Duke University in New Zealand did a number of tests in the last few years with young people. I am saying this because it has proven that kids using marijuana on a regular basis had an IQ that was eight points less than their counterparts who did not use it. That is already a form of impairment right there.
According to Colorado State University, the tests it has done over the last few years show that the THC level of marijuana has increased over 30% in the past 20 years. It is much stronger than it used to be, which is another form of impairment.
My concern is that marijuana stays in one's body for three to 10 days immediately, and it takes up to three months for it to completely dissipate.
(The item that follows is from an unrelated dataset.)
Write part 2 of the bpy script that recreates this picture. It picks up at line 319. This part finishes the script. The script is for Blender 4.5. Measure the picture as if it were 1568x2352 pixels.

The shocking fact is that Colorado sold $14.6 million worth of marijuana in January of 2015. In the month of January 2016, it sold $36.4 million. That is more than double. To me, if the amount has doubled, so has the amount of impaired driving, which means we need to double the amount of money that we are going to spend on education. The current government has told us that it is going to spend a certain amount. We know that as soon as it becomes legal, the use of marijuana is going to at least double.
The legislation in Bill C-46 has some good intentions, and I do not disagree with it, but it needs to be reviewed with more scrutiny. It needs to be looked at. We need to get rid of a lot of the ambiguous parts that are written in there because it is going to tie up police officers on the road and make it very difficult for us to enforce impaired driving, especially with respect to drugs.